[begin Data excerpt]

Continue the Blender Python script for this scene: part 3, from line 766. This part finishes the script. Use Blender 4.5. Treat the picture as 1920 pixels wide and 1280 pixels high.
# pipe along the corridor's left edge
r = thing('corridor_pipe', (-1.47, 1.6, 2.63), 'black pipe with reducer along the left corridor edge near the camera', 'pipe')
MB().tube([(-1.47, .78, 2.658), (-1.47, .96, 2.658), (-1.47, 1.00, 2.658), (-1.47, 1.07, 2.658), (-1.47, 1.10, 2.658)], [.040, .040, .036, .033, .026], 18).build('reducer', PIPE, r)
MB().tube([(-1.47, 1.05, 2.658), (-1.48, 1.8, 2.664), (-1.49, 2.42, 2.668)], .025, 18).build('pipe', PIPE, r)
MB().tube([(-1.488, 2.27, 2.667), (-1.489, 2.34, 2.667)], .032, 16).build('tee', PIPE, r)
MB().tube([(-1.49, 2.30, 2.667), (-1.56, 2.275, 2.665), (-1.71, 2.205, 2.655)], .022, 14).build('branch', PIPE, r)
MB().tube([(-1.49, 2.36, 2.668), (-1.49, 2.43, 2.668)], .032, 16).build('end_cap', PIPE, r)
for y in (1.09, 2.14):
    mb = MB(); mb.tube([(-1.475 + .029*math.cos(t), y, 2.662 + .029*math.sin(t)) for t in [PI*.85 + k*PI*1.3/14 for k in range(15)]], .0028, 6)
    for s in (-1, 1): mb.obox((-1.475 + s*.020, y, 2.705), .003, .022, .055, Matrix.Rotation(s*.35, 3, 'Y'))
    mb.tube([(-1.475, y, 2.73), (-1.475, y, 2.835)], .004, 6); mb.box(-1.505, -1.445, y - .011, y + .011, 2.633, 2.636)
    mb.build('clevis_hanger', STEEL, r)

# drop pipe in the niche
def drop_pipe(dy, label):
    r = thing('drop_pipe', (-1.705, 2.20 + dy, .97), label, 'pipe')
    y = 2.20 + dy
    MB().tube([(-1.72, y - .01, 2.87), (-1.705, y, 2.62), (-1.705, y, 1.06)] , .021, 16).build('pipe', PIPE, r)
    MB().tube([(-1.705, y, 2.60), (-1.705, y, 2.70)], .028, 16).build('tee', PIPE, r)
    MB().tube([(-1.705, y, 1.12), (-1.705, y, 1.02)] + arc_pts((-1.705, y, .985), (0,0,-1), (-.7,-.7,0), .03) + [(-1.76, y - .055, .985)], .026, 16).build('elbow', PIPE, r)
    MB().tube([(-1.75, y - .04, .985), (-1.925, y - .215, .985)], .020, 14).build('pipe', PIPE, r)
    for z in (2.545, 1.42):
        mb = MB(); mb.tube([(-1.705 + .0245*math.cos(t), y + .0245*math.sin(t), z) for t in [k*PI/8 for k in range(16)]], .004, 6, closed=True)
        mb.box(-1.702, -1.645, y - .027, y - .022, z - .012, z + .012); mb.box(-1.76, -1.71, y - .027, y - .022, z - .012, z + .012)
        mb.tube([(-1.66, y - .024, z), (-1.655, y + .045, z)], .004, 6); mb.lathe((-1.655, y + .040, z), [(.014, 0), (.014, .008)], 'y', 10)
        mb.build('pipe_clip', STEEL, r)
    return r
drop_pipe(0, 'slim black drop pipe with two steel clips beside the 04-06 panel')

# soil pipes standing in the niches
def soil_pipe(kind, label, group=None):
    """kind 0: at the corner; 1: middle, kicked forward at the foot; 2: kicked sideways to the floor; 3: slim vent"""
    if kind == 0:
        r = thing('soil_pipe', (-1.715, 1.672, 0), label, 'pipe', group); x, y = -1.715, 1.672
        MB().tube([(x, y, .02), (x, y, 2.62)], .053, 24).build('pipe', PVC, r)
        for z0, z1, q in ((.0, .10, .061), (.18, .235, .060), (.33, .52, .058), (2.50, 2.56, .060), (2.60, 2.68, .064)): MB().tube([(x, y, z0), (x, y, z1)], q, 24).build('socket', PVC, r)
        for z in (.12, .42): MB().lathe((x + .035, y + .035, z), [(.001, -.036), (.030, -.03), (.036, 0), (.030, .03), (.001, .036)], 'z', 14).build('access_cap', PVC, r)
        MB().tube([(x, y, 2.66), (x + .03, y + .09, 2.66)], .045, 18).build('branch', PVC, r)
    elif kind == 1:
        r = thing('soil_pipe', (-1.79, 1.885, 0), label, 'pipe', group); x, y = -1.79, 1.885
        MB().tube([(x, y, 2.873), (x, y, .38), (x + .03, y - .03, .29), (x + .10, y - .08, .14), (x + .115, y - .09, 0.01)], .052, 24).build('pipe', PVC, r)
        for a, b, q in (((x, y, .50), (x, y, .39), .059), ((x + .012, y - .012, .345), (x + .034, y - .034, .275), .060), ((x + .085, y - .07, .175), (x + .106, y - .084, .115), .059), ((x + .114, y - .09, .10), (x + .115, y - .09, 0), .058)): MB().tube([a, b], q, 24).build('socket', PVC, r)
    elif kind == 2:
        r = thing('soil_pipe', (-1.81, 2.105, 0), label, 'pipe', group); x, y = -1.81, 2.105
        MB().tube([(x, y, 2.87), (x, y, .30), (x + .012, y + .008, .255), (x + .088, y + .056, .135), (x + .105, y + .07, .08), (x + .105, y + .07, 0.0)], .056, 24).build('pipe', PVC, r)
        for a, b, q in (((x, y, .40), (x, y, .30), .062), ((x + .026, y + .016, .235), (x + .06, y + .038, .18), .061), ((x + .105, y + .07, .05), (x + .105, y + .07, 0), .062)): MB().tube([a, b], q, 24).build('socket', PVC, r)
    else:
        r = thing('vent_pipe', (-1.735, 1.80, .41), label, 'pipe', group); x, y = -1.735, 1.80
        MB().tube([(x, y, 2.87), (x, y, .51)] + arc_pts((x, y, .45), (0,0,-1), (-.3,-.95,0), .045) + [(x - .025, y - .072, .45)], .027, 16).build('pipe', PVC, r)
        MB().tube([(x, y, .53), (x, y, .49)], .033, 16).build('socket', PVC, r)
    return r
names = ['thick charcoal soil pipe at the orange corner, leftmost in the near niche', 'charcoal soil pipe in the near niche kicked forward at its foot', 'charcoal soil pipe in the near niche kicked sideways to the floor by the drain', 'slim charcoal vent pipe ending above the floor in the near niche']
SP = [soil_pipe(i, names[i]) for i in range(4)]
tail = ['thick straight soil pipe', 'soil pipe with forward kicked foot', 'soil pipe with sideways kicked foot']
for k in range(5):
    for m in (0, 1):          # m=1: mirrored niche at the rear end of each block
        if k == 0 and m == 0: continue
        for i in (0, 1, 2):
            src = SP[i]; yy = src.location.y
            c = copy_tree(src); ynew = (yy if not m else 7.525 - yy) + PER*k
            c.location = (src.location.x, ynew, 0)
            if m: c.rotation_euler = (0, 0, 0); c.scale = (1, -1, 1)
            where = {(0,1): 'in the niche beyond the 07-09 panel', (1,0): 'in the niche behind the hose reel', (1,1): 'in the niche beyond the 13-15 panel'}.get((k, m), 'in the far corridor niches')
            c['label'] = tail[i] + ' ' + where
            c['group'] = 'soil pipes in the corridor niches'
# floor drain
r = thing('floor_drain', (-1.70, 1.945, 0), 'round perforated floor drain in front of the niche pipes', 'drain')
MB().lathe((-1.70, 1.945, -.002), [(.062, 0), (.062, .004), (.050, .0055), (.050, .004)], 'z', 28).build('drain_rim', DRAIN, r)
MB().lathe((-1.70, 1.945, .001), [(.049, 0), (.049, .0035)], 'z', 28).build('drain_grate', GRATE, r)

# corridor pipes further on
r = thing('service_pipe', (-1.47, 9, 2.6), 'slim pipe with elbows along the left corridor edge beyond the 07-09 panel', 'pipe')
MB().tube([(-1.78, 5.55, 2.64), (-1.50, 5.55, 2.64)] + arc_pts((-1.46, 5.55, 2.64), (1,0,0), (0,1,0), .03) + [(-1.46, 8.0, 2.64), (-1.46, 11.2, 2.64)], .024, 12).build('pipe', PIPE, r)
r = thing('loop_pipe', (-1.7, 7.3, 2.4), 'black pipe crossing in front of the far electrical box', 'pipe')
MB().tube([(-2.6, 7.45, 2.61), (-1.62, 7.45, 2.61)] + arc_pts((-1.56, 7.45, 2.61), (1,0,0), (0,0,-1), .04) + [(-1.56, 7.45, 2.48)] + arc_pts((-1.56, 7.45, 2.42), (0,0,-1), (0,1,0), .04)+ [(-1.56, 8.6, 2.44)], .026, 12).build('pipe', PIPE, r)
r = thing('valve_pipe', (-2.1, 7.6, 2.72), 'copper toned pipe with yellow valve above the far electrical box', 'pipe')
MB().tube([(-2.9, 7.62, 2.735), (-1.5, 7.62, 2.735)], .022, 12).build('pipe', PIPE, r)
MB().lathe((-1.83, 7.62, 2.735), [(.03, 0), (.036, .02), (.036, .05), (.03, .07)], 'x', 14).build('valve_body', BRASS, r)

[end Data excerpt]

**The problem**
Lines from the beginning of the data above through the line containing "mb.build('clevis_hanger', STEEL, r)" are to be returned exactly, and no others.

**Output**
Continue the Blender Python script for this scene: part 3, from line 766. This part finishes the script. Use Blender 4.5. Treat the picture as 1920 pixels wide and 1280 pixels high.
# pipe along the corridor's left edge
r = thing('corridor_pipe', (-1.47, 1.6, 2.63), 'black pipe with reducer along the left corridor edge near the camera', 'pipe')
MB().tube([(-1.47, .78, 2.658), (-1.47, .96, 2.658), (-1.47, 1.00, 2.658), (-1.47, 1.07, 2.658), (-1.47, 1.10, 2.658)], [.040, .040, .036, .033, .026], 18).build('reducer', PIPE, r)
MB().tube([(-1.47, 1.05, 2.658), (-1.48, 1.8, 2.664), (-1.49, 2.42, 2.668)], .025, 18).build('pipe', PIPE, r)
MB().tube([(-1.488, 2.27, 2.667), (-1.489, 2.34, 2.667)], .032, 16).build('tee', PIPE, r)
MB().tube([(-1.49, 2.30, 2.667), (-1.56, 2.275, 2.665), (-1.71, 2.205, 2.655)], .022, 14).build('branch', PIPE, r)
MB().tube([(-1.49, 2.36, 2.668), (-1.49, 2.43, 2.668)], .032, 16).build('end_cap', PIPE, r)
for y in (1.09, 2.14):
    mb = MB(); mb.tube([(-1.475 + .029*math.cos(t), y, 2.662 + .029*math.sin(t)) for t in [PI*.85 + k*PI*1.3/14 for k in range(15)]], .0028, 6)
    for s in (-1, 1): mb.obox((-1.475 + s*.020, y, 2.705), .003, .022, .055, Matrix.Rotation(s*.35, 3, 'Y'))
    mb.tube([(-1.475, y, 2.73), (-1.475, y, 2.835)], .004, 6); mb.box(-1.505, -1.445, y - .011, y + .011, 2.633, 2.636)
    mb.build('clevis_hanger', STEEL, r)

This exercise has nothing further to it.